Arendt gives an account of the Eichmann trial, for his crimes under the Nazi regime. Although she agrees with his sentence as guilty, she questions the reasoning behind this judgment. His intentions do matter, and she accuses him of thoughtlessness rather than a hatred of Jewish people.
- Eichmann misunderstood Kant. He believed he was following Kantian morality because he was following the law set down by Nazi leadership, but in fact moral laws are not the same as human laws.
- His thoughtlessness, the banality of evil, brings into question the self. If he was unthinking, how can he have selfhood, after all, according to Descartes and Locke, we are thinking beings.
Oppenheimer presents an interesting film documenting the recreation of horrible acts committed during the Indonesian Mass Killings in 1965-66. The story forces the perpetrators to revisit what they've done, and provides a chilling illustration of they live with themselves.
- The film exposes the self-illusions these men have created in order to deal with their actions - for example, continuing to believe anti-communist propaganda films. Is this thoughtlessness or active self-denial?

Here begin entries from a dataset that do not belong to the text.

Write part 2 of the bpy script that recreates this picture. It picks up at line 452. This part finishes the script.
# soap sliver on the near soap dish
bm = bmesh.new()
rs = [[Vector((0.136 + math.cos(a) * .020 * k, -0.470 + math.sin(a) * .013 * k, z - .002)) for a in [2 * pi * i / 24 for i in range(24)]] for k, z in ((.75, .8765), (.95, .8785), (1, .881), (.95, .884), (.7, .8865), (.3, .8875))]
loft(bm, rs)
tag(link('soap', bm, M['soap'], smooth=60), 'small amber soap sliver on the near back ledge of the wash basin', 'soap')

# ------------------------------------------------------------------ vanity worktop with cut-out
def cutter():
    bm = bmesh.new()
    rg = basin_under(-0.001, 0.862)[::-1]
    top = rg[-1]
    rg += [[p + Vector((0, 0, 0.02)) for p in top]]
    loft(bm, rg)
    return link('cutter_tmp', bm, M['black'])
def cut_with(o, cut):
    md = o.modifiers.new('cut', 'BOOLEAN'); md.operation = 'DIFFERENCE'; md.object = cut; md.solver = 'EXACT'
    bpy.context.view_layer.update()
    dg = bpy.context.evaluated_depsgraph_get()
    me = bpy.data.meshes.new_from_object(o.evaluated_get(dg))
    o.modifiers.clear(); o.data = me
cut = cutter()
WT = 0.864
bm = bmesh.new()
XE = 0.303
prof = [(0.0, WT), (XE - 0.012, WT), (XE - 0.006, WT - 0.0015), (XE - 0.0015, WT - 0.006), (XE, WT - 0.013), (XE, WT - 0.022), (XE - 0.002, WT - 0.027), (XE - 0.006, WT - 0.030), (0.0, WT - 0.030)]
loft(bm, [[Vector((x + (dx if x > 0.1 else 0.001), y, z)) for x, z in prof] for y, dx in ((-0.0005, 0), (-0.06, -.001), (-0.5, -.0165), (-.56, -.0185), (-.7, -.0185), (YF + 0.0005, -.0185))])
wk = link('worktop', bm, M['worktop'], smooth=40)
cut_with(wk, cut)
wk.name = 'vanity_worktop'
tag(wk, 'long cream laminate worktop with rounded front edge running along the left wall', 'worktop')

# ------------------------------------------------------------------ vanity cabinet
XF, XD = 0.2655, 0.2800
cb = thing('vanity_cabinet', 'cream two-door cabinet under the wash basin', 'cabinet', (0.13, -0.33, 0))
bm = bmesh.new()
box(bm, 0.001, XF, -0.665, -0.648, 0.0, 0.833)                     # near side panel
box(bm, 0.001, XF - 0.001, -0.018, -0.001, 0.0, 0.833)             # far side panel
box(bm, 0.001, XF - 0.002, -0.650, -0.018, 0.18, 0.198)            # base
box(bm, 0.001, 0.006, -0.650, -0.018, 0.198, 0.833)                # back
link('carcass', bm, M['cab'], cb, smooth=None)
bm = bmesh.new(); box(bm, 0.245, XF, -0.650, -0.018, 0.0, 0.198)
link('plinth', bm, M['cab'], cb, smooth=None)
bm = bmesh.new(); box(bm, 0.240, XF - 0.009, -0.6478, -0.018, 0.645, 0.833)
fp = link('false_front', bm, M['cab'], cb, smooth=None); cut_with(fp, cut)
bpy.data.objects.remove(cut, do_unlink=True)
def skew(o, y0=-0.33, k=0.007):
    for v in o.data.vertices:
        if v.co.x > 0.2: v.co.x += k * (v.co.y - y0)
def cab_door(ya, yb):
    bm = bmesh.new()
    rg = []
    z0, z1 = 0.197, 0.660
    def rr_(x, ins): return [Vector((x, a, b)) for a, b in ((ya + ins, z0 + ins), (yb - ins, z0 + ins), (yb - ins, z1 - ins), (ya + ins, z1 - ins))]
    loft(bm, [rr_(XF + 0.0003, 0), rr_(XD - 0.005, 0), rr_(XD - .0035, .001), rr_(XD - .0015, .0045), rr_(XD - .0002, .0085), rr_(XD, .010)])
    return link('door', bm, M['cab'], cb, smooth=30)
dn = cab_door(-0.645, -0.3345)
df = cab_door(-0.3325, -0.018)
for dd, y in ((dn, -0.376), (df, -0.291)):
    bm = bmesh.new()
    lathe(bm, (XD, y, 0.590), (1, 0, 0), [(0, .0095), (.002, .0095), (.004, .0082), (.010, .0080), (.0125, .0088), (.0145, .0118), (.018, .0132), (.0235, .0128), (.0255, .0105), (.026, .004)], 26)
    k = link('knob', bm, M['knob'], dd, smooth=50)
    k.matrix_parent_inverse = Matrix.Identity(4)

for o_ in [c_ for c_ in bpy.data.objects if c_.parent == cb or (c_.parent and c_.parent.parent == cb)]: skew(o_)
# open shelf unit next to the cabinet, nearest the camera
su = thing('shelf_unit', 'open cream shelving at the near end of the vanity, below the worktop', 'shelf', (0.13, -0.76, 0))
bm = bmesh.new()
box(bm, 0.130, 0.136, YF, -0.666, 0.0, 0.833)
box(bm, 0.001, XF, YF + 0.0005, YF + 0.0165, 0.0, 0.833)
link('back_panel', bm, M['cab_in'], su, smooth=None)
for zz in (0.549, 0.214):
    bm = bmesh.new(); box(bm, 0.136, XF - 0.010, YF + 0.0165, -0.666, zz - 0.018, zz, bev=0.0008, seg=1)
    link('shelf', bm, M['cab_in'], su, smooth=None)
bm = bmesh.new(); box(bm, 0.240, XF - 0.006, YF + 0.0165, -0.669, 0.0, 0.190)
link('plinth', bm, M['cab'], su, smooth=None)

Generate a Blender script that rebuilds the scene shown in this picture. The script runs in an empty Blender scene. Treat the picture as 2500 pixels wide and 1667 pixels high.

- The film addresses the difference between imagining and actually experiencing something, as many of our philosophers are made up of thought experiments and thoughts, not actions.
Nietzsche gives a geneological account of morals, running though many of the past, influential philosophers before arriving at his own vision for the future of philosophy. These are the free spirits who will try new things, attempt new things. His book is advising them on how to act, for the sake of philosophy.
- Nietzsche lauds the act of imagining, telling us that as we falsify the world with our memories, we are actually artists, constantly creating.
- The way that Nietzsche writes is so full of feeling, humor, personal opinion, and more, that his book is beyond just a philosophical text. He admits that he, like all philosophers before him, is writing his personal confession, but in recognizing this, he own it.